Of course, when asked to analyse themselves, business executives’ forensic gaze is replaced with rose-tinted glasses. Asked to assess how ethical companies in their own countries were, executives from 76% of countries rated themselves in the top half of the world.

Predictably, coverage here focused on IR. And, sadly, according to executives, it’s no Middle Eastern paradise of workplace flexibility. Local executives ranked Australia 123rd on wage fixing, 80th on links between pay and productivity and 120th on ease of hiring and firing. All of which is in a week that confirmed Australia’s labour productivity has surged in the past 12 months, growing at its fastest level in 10years.

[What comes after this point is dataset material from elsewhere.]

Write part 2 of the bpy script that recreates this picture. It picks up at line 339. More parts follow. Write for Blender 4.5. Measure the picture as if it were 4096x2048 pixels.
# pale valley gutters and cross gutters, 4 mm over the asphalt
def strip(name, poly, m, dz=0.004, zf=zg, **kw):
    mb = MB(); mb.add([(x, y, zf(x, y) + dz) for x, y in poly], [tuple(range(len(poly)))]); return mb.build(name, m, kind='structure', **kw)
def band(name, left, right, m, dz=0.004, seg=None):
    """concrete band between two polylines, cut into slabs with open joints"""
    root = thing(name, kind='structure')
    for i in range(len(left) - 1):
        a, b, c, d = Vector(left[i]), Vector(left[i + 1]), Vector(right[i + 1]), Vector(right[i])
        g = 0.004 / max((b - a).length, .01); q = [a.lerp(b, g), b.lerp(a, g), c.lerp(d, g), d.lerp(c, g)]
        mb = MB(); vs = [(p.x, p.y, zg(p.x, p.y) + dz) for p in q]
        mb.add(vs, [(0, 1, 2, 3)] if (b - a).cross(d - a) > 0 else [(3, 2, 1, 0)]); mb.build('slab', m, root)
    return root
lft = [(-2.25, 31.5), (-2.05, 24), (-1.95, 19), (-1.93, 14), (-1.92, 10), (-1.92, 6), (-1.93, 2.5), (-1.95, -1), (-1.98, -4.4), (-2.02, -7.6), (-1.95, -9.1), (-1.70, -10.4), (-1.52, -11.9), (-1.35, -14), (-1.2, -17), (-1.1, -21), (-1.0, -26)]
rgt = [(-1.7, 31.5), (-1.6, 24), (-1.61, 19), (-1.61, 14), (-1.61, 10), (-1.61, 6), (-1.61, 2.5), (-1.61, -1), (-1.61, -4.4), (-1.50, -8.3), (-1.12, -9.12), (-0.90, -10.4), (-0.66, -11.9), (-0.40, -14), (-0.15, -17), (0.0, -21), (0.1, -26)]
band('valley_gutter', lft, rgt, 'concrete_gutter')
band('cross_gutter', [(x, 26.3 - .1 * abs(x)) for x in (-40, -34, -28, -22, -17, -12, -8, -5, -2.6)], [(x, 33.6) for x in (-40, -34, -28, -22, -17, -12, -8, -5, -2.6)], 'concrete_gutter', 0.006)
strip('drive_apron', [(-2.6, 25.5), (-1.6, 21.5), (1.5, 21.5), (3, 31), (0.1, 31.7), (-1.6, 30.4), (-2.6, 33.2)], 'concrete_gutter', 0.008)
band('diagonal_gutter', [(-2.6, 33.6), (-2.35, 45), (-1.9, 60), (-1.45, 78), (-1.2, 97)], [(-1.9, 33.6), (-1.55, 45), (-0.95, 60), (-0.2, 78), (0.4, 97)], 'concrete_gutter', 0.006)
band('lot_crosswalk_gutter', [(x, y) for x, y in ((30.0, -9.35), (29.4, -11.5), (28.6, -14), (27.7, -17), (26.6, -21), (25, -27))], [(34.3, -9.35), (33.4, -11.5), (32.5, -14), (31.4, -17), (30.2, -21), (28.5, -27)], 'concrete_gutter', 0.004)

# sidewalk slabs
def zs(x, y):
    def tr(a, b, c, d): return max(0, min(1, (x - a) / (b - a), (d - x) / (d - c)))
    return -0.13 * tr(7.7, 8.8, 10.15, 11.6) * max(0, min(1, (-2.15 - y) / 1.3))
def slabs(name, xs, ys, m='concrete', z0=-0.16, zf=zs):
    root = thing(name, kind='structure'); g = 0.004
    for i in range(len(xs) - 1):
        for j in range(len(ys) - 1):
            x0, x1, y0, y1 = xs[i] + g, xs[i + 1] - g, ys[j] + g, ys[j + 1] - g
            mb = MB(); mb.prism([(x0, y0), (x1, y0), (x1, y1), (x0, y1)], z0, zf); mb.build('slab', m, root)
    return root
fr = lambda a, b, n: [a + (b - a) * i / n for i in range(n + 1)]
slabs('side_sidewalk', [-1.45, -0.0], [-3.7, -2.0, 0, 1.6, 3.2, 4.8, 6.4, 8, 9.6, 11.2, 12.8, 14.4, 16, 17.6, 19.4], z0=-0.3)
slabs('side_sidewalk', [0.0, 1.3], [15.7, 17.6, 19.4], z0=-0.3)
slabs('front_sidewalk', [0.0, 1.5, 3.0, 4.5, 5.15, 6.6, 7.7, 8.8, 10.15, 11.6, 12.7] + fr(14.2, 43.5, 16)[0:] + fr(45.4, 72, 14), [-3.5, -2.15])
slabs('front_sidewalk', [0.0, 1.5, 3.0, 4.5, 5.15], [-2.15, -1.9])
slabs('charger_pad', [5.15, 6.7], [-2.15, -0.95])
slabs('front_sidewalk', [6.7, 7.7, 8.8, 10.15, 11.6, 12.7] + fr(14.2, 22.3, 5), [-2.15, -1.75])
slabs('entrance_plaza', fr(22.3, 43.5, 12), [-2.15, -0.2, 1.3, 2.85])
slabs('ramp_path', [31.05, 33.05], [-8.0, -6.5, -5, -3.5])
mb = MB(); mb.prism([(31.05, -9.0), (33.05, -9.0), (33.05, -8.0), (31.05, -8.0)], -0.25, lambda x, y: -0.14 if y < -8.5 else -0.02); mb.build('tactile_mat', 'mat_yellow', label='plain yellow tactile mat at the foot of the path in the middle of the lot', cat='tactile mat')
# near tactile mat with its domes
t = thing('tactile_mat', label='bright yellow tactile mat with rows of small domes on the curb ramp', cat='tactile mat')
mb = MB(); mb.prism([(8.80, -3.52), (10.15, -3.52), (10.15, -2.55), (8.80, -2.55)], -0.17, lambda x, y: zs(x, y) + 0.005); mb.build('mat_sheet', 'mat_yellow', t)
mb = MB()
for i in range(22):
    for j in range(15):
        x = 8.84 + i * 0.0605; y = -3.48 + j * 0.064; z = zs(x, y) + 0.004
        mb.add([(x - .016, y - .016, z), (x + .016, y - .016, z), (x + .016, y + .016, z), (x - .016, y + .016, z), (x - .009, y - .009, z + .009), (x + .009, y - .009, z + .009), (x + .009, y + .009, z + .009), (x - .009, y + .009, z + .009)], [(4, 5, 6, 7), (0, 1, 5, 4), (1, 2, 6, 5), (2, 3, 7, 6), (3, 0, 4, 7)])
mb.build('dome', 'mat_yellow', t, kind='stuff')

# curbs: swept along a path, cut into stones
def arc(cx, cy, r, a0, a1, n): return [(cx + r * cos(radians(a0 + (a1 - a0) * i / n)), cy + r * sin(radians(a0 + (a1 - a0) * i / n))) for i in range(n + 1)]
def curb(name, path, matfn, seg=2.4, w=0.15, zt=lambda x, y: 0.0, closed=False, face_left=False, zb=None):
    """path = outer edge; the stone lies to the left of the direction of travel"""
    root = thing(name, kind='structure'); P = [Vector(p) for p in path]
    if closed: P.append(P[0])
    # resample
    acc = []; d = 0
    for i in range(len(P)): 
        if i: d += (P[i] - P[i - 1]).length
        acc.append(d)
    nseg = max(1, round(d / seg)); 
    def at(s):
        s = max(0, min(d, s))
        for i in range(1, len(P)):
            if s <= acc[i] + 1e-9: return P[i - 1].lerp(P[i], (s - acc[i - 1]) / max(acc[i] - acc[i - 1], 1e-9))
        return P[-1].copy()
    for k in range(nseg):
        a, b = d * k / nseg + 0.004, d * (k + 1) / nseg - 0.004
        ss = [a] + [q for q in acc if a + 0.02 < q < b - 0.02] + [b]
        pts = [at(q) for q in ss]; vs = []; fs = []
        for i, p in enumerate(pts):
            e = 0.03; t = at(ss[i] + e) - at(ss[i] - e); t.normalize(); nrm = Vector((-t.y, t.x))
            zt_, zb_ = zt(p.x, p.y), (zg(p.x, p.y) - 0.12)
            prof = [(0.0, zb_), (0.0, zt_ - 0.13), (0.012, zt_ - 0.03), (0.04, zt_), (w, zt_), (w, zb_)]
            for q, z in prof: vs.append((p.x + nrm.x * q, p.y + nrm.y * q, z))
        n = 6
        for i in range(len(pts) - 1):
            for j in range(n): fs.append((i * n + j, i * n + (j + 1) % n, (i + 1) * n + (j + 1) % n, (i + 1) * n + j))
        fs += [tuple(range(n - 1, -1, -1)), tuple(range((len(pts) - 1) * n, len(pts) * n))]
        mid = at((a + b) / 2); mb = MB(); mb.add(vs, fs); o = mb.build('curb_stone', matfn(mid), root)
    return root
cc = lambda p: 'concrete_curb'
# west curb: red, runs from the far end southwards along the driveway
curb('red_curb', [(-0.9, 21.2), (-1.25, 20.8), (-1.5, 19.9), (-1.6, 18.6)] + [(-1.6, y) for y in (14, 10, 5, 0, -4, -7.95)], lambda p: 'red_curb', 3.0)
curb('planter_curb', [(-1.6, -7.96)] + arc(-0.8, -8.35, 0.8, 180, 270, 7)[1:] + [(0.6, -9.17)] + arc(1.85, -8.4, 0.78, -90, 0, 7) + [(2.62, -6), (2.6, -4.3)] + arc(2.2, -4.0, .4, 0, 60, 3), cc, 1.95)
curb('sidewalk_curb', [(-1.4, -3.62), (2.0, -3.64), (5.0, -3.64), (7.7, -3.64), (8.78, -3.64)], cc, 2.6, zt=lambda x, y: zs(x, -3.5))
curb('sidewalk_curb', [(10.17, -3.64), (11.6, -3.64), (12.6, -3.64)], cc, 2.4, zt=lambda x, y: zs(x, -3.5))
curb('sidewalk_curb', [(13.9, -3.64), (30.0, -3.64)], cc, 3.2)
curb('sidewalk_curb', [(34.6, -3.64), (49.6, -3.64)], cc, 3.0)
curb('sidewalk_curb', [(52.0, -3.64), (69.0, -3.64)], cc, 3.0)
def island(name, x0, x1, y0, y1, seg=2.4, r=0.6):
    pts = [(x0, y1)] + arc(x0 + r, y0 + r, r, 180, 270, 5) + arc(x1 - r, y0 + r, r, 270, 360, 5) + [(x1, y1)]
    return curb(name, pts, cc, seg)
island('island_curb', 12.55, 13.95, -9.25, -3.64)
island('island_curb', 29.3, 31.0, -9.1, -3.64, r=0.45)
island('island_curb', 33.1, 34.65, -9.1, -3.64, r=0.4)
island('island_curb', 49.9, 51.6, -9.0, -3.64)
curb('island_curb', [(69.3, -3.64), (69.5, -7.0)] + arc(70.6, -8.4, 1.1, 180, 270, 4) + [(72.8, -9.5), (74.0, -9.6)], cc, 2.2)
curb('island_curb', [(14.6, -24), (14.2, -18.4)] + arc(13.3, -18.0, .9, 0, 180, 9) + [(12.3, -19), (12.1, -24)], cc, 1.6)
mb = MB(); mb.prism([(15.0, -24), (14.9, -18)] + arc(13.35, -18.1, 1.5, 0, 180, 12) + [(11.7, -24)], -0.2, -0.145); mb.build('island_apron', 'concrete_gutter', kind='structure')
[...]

The question absent from the report, though, is: out of all the countries that WEF ranked ahead of Australia, where would you like to be doing business right now?

Switzerland? It came first, of course — the WEF is based there. That’s where the country’s central bank has spent the last year intervening daily in forex markets to keep its currency low to protect its exports. Second placegetter Singapore? It’s on the verge of recession after contracting in the second quarter this year; employment has shrunk for 14 straight months, and inflation is 4%. Bronze medalist Finland? That’s heading for a recession too — its economy contracted more than 1% in the second quarter. Unemployment is more than 8%.

How about the UK, mired in a depression? The US, struggling to get beyond feeble growth? Japan, facing its third lost decade and continuing political paralysis? Or Hong Kong? It pegs its currency to the US dollar and has done so for years.

Or the Middle East? Ask Leighton Holdings, which lost hundreds of millions of dollars in a badly timed move into the Dubai market. Ask Australian real estate executives still in jail in Dubai, and of course those thousands of expatriates who fled the Gulf when the GFC hit and they lost their jobs, so fearful were they of being jailed under local Sharia law for being unable to repay their debts.

Yes, a slump in China could see Australian growth halt completely. But if that happens, you can be sure that all of those economies will be well ahead of us on the downward curve.

Nor does the report tackle two of the key problems Australia has: governments determined to prop up local business and resist structural change, and the poor quality of its business management, which was shielded by a weak currency for too long.

The only good thing about the report is the format — it’s the best, most accessible and user-friendly international report we’ve ever seen, and should be a template for every local and international comparative analysis.

Too bad the data isn’t worth the pixels it’s displayed on.